Data block:

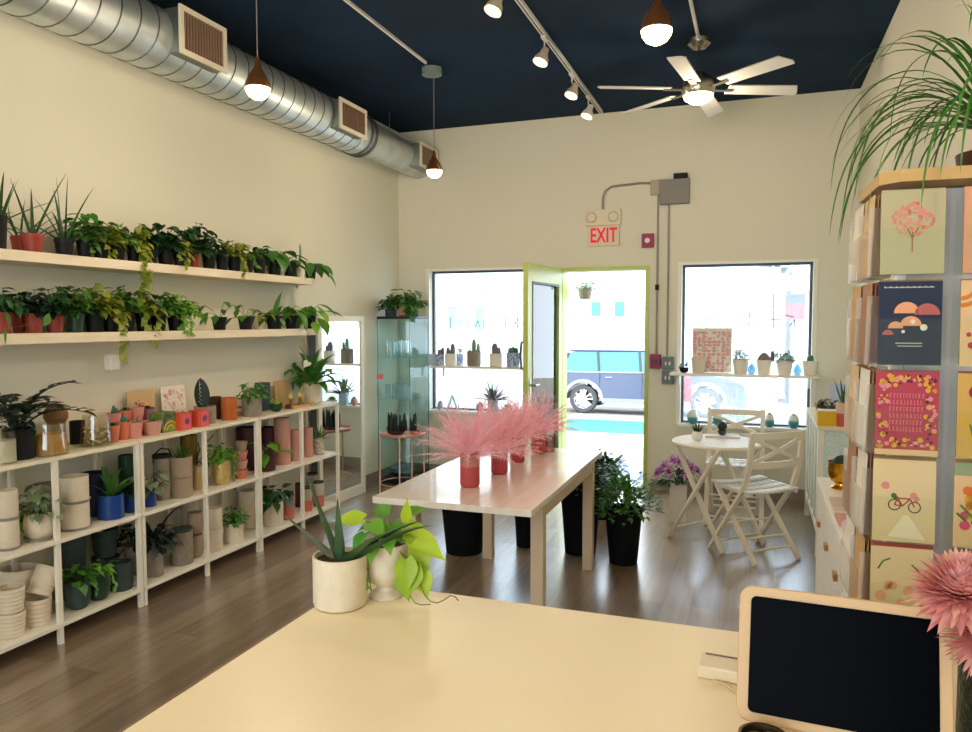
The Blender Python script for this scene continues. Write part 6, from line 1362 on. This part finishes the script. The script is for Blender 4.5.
# hanging basket outside the door
p = at(585, 292, y=7.3)
o = thing('hanging_basket', 'small hanging basket of flowers outside the top of the doorway', 'hanging basket', (p.x, 7.3, p.z-.07))
b, ri, zs = pot_mb('cone', .075, .11, 20); b.build('pot', POT['grey'], o)
b = MB(); g_mound(b, zs, random.Random(4), .14, .1, 60, .05, .5, False); b.build('foliage', G['grey'], o, rs=1.2)
b = MB()
for k in range(3): a = 2.1*k; b.tube([(.07*math.cos(a), .07*math.sin(a), .1), (0,0,.33)], .002, 4)
b.tube([(0,0,.33),(.01,0,.45),(.0,0,.50)], .003, 5); b.build('hanger', POT['wire'], o)
b = MB(); b.tube([(p.x, 7.3, p.z-.07+.503), (p.x, 7.3, 2.55)], .004, 5); b.tube([(p.x, YB+.165, 2.555),(p.x, 7.3, 2.555)], .008, 6)
tag(b.build('hook_bracket', POT['wire']), 'black bracket on the outside wall holding the hanging basket', 'bracket')
# ---------------------------------------------------------------- light and sky
w = bpy.data.worlds.new('sky'); bpy.context.scene.world = w; w.use_nodes = True; nt = w.node_tree
bg = nt.nodes['Background']; bg.inputs[0].default_value = (.78, .89, 1, 1); bg.inputs[1].default_value = 5.6
sun = light('sun', 'SUN', (0, 0, 12), 8.5, (1, .96, .9), rot=(R_(40), 0, R_(12)))
# ---------------------------------------------------------------- camera and view
cam = bpy.data.cameras.new('camera'); cam.sensor_width = 36; cam.lens = F/972*36; cam.clip_start = .05
co = bpy.data.objects.new('camera', cam); C.objects.link(co)
m3 = Matrix((_r, _u, -_f)).transposed(); co.matrix_world = Matrix.Translation(CAM) @ m3.to_4x4()
sc = bpy.context.scene; sc.camera = co
sc.view_settings.view_transform = 'Standard'; sc.view_settings.look = 'None'; sc.view_settings.gamma = 1; sc.view_settings.use_curve_mapping = False
sc.view_settings.exposure = 0.3
sc.cycles.use_denoising = True; sc.cycles.max_bounces = 10; sc.cycles.transparent_max_bounces = 24; sc.cycles.diffuse_bounces = 5; sc.cycles.glossy_bounces = 4
sc.cycles.sample_clamp_indirect = 6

Task instructions: Copy the whole of the material above exactly, but not its images.

Finished task:
The Blender Python script for this scene continues. Write part 6, from line 1362 on. This part finishes the script. The script is for Blender 4.5.
# hanging basket outside the door
p = at(585, 292, y=7.3)
o = thing('hanging_basket', 'small hanging basket of flowers outside the top of the doorway', 'hanging basket', (p.x, 7.3, p.z-.07))
b, ri, zs = pot_mb('cone', .075, .11, 20); b.build('pot', POT['grey'], o)
b = MB(); g_mound(b, zs, random.Random(4), .14, .1, 60, .05, .5, False); b.build('foliage', G['grey'], o, rs=1.2)
b = MB()
for k in range(3): a = 2.1*k; b.tube([(.07*math.cos(a), .07*math.sin(a), .1), (0,0,.33)], .002, 4)
b.tube([(0,0,.33),(.01,0,.45),(.0,0,.50)], .003, 5); b.build('hanger', POT['wire'], o)
b = MB(); b.tube([(p.x, 7.3, p.z-.07+.503), (p.x, 7.3, 2.55)], .004, 5); b.tube([(p.x, YB+.165, 2.555),(p.x, 7.3, 2.555)], .008, 6)
tag(b.build('hook_bracket', POT['wire']), 'black bracket on the outside wall holding the hanging basket', 'bracket')
# ---------------------------------------------------------------- light and sky
w = bpy.data.worlds.new('sky'); bpy.context.scene.world = w; w.use_nodes = True; nt = w.node_tree
bg = nt.nodes['Background']; bg.inputs[0].default_value = (.78, .89, 1, 1); bg.inputs[1].default_value = 5.6
sun = light('sun', 'SUN', (0, 0, 12), 8.5, (1, .96, .9), rot=(R_(40), 0, R_(12)))
# ---------------------------------------------------------------- camera and view
cam = bpy.data.cameras.new('camera'); cam.sensor_width = 36; cam.lens = F/972*36; cam.clip_start = .05
co = bpy.data.objects.new('camera', cam); C.objects.link(co)
m3 = Matrix((_r, _u, -_f)).transposed(); co.matrix_world = Matrix.Translation(CAM) @ m3.to_4x4()
sc = bpy.context.scene; sc.camera = co
sc.view_settings.view_transform = 'Standard'; sc.view_settings.look = 'None'; sc.view_settings.gamma = 1; sc.view_settings.use_curve_mapping = False
sc.view_settings.exposure = 0.3
sc.cycles.use_denoising = True; sc.cycles.max_bounces = 10; sc.cycles.transparent_max_bounces = 24; sc.cycles.diffuse_bounces = 5; sc.cycles.glossy_bounces = 4
sc.cycles.sample_clamp_indirect = 6